SOURCE MATERIAL:
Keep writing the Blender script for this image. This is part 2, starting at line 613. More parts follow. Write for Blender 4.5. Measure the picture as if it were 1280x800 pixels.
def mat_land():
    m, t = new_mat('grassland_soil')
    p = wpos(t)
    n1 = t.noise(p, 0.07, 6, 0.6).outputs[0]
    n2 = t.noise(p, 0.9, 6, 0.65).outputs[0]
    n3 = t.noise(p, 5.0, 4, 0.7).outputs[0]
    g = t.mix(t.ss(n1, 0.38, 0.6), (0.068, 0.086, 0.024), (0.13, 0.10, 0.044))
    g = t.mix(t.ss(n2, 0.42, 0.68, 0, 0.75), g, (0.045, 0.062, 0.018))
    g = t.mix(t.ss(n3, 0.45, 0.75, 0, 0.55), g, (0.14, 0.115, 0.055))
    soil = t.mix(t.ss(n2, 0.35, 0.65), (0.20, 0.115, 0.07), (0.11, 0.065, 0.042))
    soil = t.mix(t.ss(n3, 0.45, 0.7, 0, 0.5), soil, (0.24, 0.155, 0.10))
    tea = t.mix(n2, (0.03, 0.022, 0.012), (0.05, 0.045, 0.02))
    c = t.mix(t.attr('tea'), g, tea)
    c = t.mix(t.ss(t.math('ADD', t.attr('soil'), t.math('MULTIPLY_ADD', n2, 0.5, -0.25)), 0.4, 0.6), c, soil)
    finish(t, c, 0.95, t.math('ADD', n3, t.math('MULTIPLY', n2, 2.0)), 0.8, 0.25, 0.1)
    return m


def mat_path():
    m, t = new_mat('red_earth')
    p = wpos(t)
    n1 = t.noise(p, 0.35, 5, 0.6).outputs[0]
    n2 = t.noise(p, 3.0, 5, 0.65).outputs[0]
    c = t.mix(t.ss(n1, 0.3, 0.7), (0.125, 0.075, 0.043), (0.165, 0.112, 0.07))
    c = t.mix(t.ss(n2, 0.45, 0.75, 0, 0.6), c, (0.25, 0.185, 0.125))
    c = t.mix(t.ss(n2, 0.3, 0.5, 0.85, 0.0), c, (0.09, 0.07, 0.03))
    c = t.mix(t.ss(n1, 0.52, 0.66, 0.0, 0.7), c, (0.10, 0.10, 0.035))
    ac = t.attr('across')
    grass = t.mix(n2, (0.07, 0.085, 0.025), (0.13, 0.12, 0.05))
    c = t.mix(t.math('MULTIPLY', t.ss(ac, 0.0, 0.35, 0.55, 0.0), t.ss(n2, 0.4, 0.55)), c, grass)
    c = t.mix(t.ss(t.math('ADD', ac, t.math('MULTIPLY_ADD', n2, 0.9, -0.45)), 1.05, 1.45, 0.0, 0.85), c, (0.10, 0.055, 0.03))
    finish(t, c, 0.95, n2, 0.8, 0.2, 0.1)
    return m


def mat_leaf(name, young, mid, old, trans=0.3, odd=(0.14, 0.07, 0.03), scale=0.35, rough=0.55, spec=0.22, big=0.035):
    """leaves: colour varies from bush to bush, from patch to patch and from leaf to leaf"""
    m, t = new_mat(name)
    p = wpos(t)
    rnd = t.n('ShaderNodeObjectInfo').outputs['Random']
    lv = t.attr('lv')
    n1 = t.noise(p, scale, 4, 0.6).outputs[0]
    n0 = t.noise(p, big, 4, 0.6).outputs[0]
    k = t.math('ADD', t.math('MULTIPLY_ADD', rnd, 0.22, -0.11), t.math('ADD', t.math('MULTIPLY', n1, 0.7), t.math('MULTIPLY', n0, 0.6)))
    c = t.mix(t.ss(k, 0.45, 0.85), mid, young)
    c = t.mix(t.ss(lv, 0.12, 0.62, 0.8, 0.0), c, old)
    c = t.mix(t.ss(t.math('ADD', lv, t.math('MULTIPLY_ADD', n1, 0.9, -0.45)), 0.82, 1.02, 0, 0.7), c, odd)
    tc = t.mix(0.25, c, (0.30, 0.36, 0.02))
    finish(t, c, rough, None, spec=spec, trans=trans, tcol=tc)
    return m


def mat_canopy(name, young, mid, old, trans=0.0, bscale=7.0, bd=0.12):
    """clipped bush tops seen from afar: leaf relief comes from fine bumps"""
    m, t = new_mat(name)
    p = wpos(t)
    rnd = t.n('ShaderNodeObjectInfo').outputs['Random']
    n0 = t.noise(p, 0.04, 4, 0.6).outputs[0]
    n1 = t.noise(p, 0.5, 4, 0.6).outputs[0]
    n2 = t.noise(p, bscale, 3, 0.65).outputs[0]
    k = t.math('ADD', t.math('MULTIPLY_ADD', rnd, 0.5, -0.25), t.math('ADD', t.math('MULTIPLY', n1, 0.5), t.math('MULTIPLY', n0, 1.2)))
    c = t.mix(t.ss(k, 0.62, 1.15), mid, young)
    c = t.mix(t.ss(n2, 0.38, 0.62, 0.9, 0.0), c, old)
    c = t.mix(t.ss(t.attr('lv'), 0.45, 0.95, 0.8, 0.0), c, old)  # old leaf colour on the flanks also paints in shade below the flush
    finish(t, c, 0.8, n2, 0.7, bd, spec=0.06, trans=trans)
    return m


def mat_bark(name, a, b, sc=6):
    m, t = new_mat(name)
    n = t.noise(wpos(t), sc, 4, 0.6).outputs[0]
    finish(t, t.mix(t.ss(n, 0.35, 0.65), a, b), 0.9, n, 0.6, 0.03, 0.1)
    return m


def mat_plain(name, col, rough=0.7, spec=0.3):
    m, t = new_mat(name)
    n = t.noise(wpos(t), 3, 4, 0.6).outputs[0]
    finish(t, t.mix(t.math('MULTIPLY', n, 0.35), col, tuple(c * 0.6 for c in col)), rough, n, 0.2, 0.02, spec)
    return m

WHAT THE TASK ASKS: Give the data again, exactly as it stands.

RESULT OF THIS TASK:
Keep writing the Blender script for this image. This is part 2, starting at line 613. More parts follow. Write for Blender 4.5. Measure the picture as if it were 1280x800 pixels.
def mat_land():
    m, t = new_mat('grassland_soil')
    p = wpos(t)
    n1 = t.noise(p, 0.07, 6, 0.6).outputs[0]
    n2 = t.noise(p, 0.9, 6, 0.65).outputs[0]
    n3 = t.noise(p, 5.0, 4, 0.7).outputs[0]
    g = t.mix(t.ss(n1, 0.38, 0.6), (0.068, 0.086, 0.024), (0.13, 0.10, 0.044))
    g = t.mix(t.ss(n2, 0.42, 0.68, 0, 0.75), g, (0.045, 0.062, 0.018))
    g = t.mix(t.ss(n3, 0.45, 0.75, 0, 0.55), g, (0.14, 0.115, 0.055))
    soil = t.mix(t.ss(n2, 0.35, 0.65), (0.20, 0.115, 0.07), (0.11, 0.065, 0.042))
    soil = t.mix(t.ss(n3, 0.45, 0.7, 0, 0.5), soil, (0.24, 0.155, 0.10))
    tea = t.mix(n2, (0.03, 0.022, 0.012), (0.05, 0.045, 0.02))
    c = t.mix(t.attr('tea'), g, tea)
    c = t.mix(t.ss(t.math('ADD', t.attr('soil'), t.math('MULTIPLY_ADD', n2, 0.5, -0.25)), 0.4, 0.6), c, soil)
    finish(t, c, 0.95, t.math('ADD', n3, t.math('MULTIPLY', n2, 2.0)), 0.8, 0.25, 0.1)
    return m


def mat_path():
    m, t = new_mat('red_earth')
    p = wpos(t)
    n1 = t.noise(p, 0.35, 5, 0.6).outputs[0]
    n2 = t.noise(p, 3.0, 5, 0.65).outputs[0]
    c = t.mix(t.ss(n1, 0.3, 0.7), (0.125, 0.075, 0.043), (0.165, 0.112, 0.07))
    c = t.mix(t.ss(n2, 0.45, 0.75, 0, 0.6), c, (0.25, 0.185, 0.125))
    c = t.mix(t.ss(n2, 0.3, 0.5, 0.85, 0.0), c, (0.09, 0.07, 0.03))
    c = t.mix(t.ss(n1, 0.52, 0.66, 0.0, 0.7), c, (0.10, 0.10, 0.035))
    ac = t.attr('across')
    grass = t.mix(n2, (0.07, 0.085, 0.025), (0.13, 0.12, 0.05))
    c = t.mix(t.math('MULTIPLY', t.ss(ac, 0.0, 0.35, 0.55, 0.0), t.ss(n2, 0.4, 0.55)), c, grass)
    c = t.mix(t.ss(t.math('ADD', ac, t.math('MULTIPLY_ADD', n2, 0.9, -0.45)), 1.05, 1.45, 0.0, 0.85), c, (0.10, 0.055, 0.03))
    finish(t, c, 0.95, n2, 0.8, 0.2, 0.1)
    return m


def mat_leaf(name, young, mid, old, trans=0.3, odd=(0.14, 0.07, 0.03), scale=0.35, rough=0.55, spec=0.22, big=0.035):
    """leaves: colour varies from bush to bush, from patch to patch and from leaf to leaf"""
    m, t = new_mat(name)
    p = wpos(t)
    rnd = t.n('ShaderNodeObjectInfo').outputs['Random']
    lv = t.attr('lv')
    n1 = t.noise(p, scale, 4, 0.6).outputs[0]
    n0 = t.noise(p, big, 4, 0.6).outputs[0]
    k = t.math('ADD', t.math('MULTIPLY_ADD', rnd, 0.22, -0.11), t.math('ADD', t.math('MULTIPLY', n1, 0.7), t.math('MULTIPLY', n0, 0.6)))
    c = t.mix(t.ss(k, 0.45, 0.85), mid, young)
    c = t.mix(t.ss(lv, 0.12, 0.62, 0.8, 0.0), c, old)
    c = t.mix(t.ss(t.math('ADD', lv, t.math('MULTIPLY_ADD', n1, 0.9, -0.45)), 0.82, 1.02, 0, 0.7), c, odd)
    tc = t.mix(0.25, c, (0.30, 0.36, 0.02))
    finish(t, c, rough, None, spec=spec, trans=trans, tcol=tc)
    return m


def mat_canopy(name, young, mid, old, trans=0.0, bscale=7.0, bd=0.12):
    """clipped bush tops seen from afar: leaf relief comes from fine bumps"""
    m, t = new_mat(name)
    p = wpos(t)
    rnd = t.n('ShaderNodeObjectInfo').outputs['Random']
    n0 = t.noise(p, 0.04, 4, 0.6).outputs[0]
    n1 = t.noise(p, 0.5, 4, 0.6).outputs[0]
    n2 = t.noise(p, bscale, 3, 0.65).outputs[0]
    k = t.math('ADD', t.math('MULTIPLY_ADD', rnd, 0.5, -0.25), t.math('ADD', t.math('MULTIPLY', n1, 0.5), t.math('MULTIPLY', n0, 1.2)))
    c = t.mix(t.ss(k, 0.62, 1.15), mid, young)
    c = t.mix(t.ss(n2, 0.38, 0.62, 0.9, 0.0), c, old)
    c = t.mix(t.ss(t.attr('lv'), 0.45, 0.95, 0.8, 0.0), c, old)  # old leaf colour on the flanks also paints in shade below the flush
    finish(t, c, 0.8, n2, 0.7, bd, spec=0.06, trans=trans)
    return m


def mat_bark(name, a, b, sc=6):
    m, t = new_mat(name)
    n = t.noise(wpos(t), sc, 4, 0.6).outputs[0]
    finish(t, t.mix(t.ss(n, 0.35, 0.65), a, b), 0.9, n, 0.6, 0.03, 0.1)
    return m


def mat_plain(name, col, rough=0.7, spec=0.3):
    m, t = new_mat(name)
    n = t.noise(wpos(t), 3, 4, 0.6).outputs[0]
    finish(t, t.mix(t.math('MULTIPLY', n, 0.35), col, tuple(c * 0.6 for c in col)), rough, n, 0.2, 0.02, spec)
    return m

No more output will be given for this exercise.